The Book of Exodus (7:16-17) sets the stage: "You shall say to him: The Lord, God of the Hebrews, has sent me to you, saying: Let My people go, and they will serve Me in the wilderness; and, behold, you have not heeded until now. So said the Lord: With this you will know that I am the Lord. Behold, I will strike with the staff that is in my hand on the water that is in the Nile, and it will be turned into blood."

Shemot Rabbah, a collection of rabbinic interpretations on the Book of Exodus, dives deeper. It picks up on the phrase, "With this you will know that I am the Lord," and connects it to a verse in Job (36:22): "Behold, God is exalted in His power, who is a teacher like Him?" for a second. A teacher. God, as a teacher. What kind of lesson was this?

Shemot Rabbah points out something pretty profound: Normally, if you want to hurt an enemy, you strike swiftly, unexpectedly.
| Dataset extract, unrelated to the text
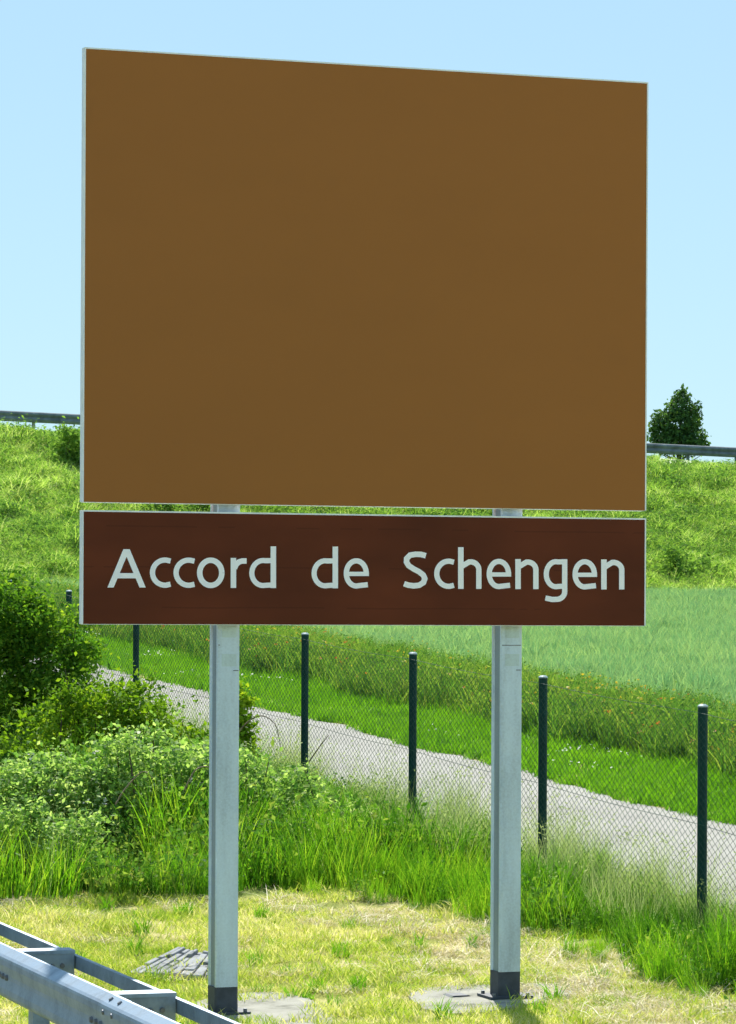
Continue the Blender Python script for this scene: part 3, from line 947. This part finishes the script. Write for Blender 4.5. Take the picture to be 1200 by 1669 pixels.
# mown verge
short = [proto('short_clump', [(blades(170, 0.03, 0.09, 0.23, 0.0075, 0.7, 100 + k, 2, 0.7), M['mown'])]) for k in range(4)]
short += [proto('short_tuft', [(blades(40, 0.07, 0.17, 0.07, 0.010, 0.5, 120 + k, 3, 0.4), M['verge'])]) for k in range(2)]
short += [proto('cut_straw', [(blades(120, 0.05, 0.11, 0.22, 0.007, 2.2, 130 + k, 2, 2.2), M['straw']), (blades(30, 0.03, 0.08, 0.22, 0.007, 0.7, 134 + k, 2, 0.7), M['mown'])]) for k in range(2)]
P, u, t = sample_ut(4.0, 12.5, 19, 44, 19, 11, lambda u, t: (u < u_edge(t) + 0.35) & hard(u, t), near=19)
o = scatter('mown_grass', P, short, [6, 6, 6, 6, 1.3, 1.3, 0.6, 0.6], 0.7, 1.35, 'short mown grass, half dried to straw, around the sign posts', 'grass', 0.12, 21)
# cuttings lie thickest in a swathe along the uncut edge
de = u_edge(t) - u
sw = np.exp(-((de - 0.75) / 0.65) ** 2) * (0.2 + 0.55 * (1 - sstep(26.5, 32.0, t)))
rr_ = np.random.default_rng(77)
pa = o.data.attributes['pid']; pid = np.empty(len(P), np.int32); pa.data.foreach_get('value', pid)
pick = rr_.uniform(0, 1, len(P)) < sw
pid[pick] = rr_.integers(6, 8, pick.sum()); pa.data.foreach_set('value', pid)

# tall uncut grass up to the fence and track
tall = [proto('tall_clump', [(blades(115, 0.24, 0.72, 0.21, 0.0095, 0.34, 200 + k, 4, 0.22), M['tall'])]) for k in range(4)]
tall += [proto('tall_seeding_clump', [(blades(60, 0.3, 0.65, 0.2, 0.012, 0.45, 220 + k, 4, 0.3), M['tall']), (seedheads(8, 0.65, 0.95, 0.2, 230 + k), M['seed'])]) for k in range(2)]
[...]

You don't give them a chance to prepare. But God doesn't operate like that. He forewarned Pharaoh about every single plague. "With this you will know that I am the Lord," He says. He gave Pharaoh ample opportunity to repent, to change his ways. We even see it explicitly with the plague of hail: "Send and gather" (Exodus 9:19), a clear warning to protect his people.

But why the water turning to blood first? That's where it gets even more interesting.

Shemot Rabbah tells us that the Egyptians worshipped the Nile. It wasn't just a river; it was a deity, a source of life. So, God says, in effect, "I will smite the god first, and then his people."

It's a brutal lesson, but it’s also strategic. There’s an old saying, a folk parable, that Shemot Rabbah quotes: "Smite the gods, and the priests will be afraid." If you want to shake a system, you target its core beliefs, its idols. It's echoed in Isaiah (24:21), which speaks of God reckoning with "the host of the high heavens on high" before dealing with "the kings of the earth upon the earth." Tackle the spiritual powers first, and earthly authority will crumble.

So, the plagues weren’t just about punishing Pharaoh. They were about dismantling a whole worldview, a false system of worship. Each plague was a carefully calibrated lesson, a chance for repentance, a demonstration of God's power…and ultimately, a step towards freedom.

Makes you wonder, doesn't it? What "Niles" do we worship in our own lives? What false idols need to be challenged before true liberation can begin?